Despite mixed USMNT record, Sunil Gulati was a wonderful servant to American soccer
There was no more devoted servant to American soccer than Sunil Gulati. Whatever you may think about decisions he may or may not have made about head coaches on the two senior nationals teams in his care, the U.S. Soccer president will leave an enormous legacy when his 12-year-run comes to an end on Feb. 10.
On Monday, ESPN reported that Gulati will not seek a fourth term at the head of the national soccer federation. He will not compete with any of the seven declared candidates in the election — which would have been the first in which he’d faced an opponent — and will instead focus on heading up the joint bid for the 2026 World Cup with Canada and Mexico and his position on the all-powerful FIFA Council.
Following the men’s national team’s failure to reach the 2018 World Cup in a disheveling loss in Trinidad and Tobago in October, Gulati had come under renewed and sustained pressure for his head coaching appointments, plus the late-in-coming firing of Jurgen Klinsmann. After the latest head coach, Bruce Arena, had resigned following the loss, the fan base demanded Gulati’s ouster as well.
“The loss to Trinidad was painful, regrettable and led to a lot of strong emotions,” Gulati said to ESPN. “And to be honest, I think at this point, that’s overshadowed a lot of other things that are important. So fair or not, I accept that and think it’s time for a new person.”
Indeed, Gulati made some poor decisions when hiring head coaches.
On the women’s national team side, he mostly got it right with Pia Sundhage and Jill Ellis, although Tom Sermanni proved a clunker of an appointment.
But with the men, Gulati’s record is mixed. Bob Bradley performed admirably after Klinsmann turned the job down in 2006. When the president finally got his man in 2011, however, he entrusted him with too much power and gave him far too much time, letting the German build a rickety team that nearly came apart in qualifying for the 2014 World Cup and collapsed on its way to the next edition. Arena was drafted in to fix things, and that was probably the right call, but it was too late. The U.S. left itself prone to a bad outcome and suffered several.

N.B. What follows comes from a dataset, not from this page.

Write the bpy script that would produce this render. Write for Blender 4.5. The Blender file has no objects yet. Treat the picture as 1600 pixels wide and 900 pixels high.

This is what ultimately cost him.
Yet it shouldn’t obscure everything else that he accomplished. Gulati has been involved with U.S. Soccer for more than three decades, after his family migrated from India when he was five and he became a soccer coach and administrator in Connecticut as a teenager. At the time, the governing body was so cash-strapped that it had to ask senior national team players to forego its $5 per-diems just to be able to extend a camp by a day. When the 27-year-old Gulati started volunteering for U.S. Soccer, his responsibilities ranged from laundry to tutoring youth teams missing too much school.
Slowly, Gulati rose the ranks. He helped put on the 1994 World Cup, worked as Major League Soccer’s first deputy commissioner, ran the New England Revolution after a failed bid for U.S. Soccer’s vice presidency and finally won the big job in 2006. In the meantime, he also climbed the ladder at CONCACAF and FIFA, carefully amassing untold power — and helping to swing the most recent presidential election to Gianni Infantino. Gulati once estimated that he flew 250,000 miles per year tending to his various soccer responsibilities. And most of them, including all of his U.S. Soccer work, were unpaid.
Under Gulati’s stewardship, American soccer thrived.
Today, the United States Soccer Federation reportedly has some $150 million in cash reserves. Both the men’s and women’s national teams have budgets for just about anything they want to do, while the infrastructure is vastly improved and players are paid well. The youth game continues to grow and improve, even if at the top end, the pipeline doesn’t yet reliably produce the talent needed to compete for a World Cup.
A cynic could say that the growth of soccer was organic and would have happened with Gulati or without him — that all he did was not screw it up. But that wouldn’t do justice to his careful planning and deft politicking. Gulati, who retains a day job as a economics lecturer at Columbia University, took extraordinary care to think through his decisions — sometimes to a fault.
In a tiny office at the university, crammed full of soccer mementos, he’d use every last minute not spent teaching or advising students planning games or bids or tournaments — or indeed grassroots or amateur efforts, since there’s far more to the job than the senior national teams. (I once spent a few days with him for a story and was astonished to see how much work he managed to cram into his waking hours.)
For decades, Gulati gave his life to soccer. He married his Mexican wife on a Friday so that all their friends could attend before the Mexican national team would play on a Sunday. Their honeymoon was brief because the U.S. had an upcoming qualifier. He wasn’t there for all their two children’s birthdays, because he was so often on the road for soccer.
“Vacations are the World Cup, and I take the family,” Gulati said in 2011.
This isn’t a plea to feel sorry for Gulati. His job with U.S. Soccer made him powerful. And, indirectly, it enriched him through the other jobs it gave him access to with CONCACAF and FIFA. Gulati sacrificed, but he was mostly privileged.
Yet none of that diminishes all that was accomplished during his run, and it was hardly a coincidence that it happened on his watch.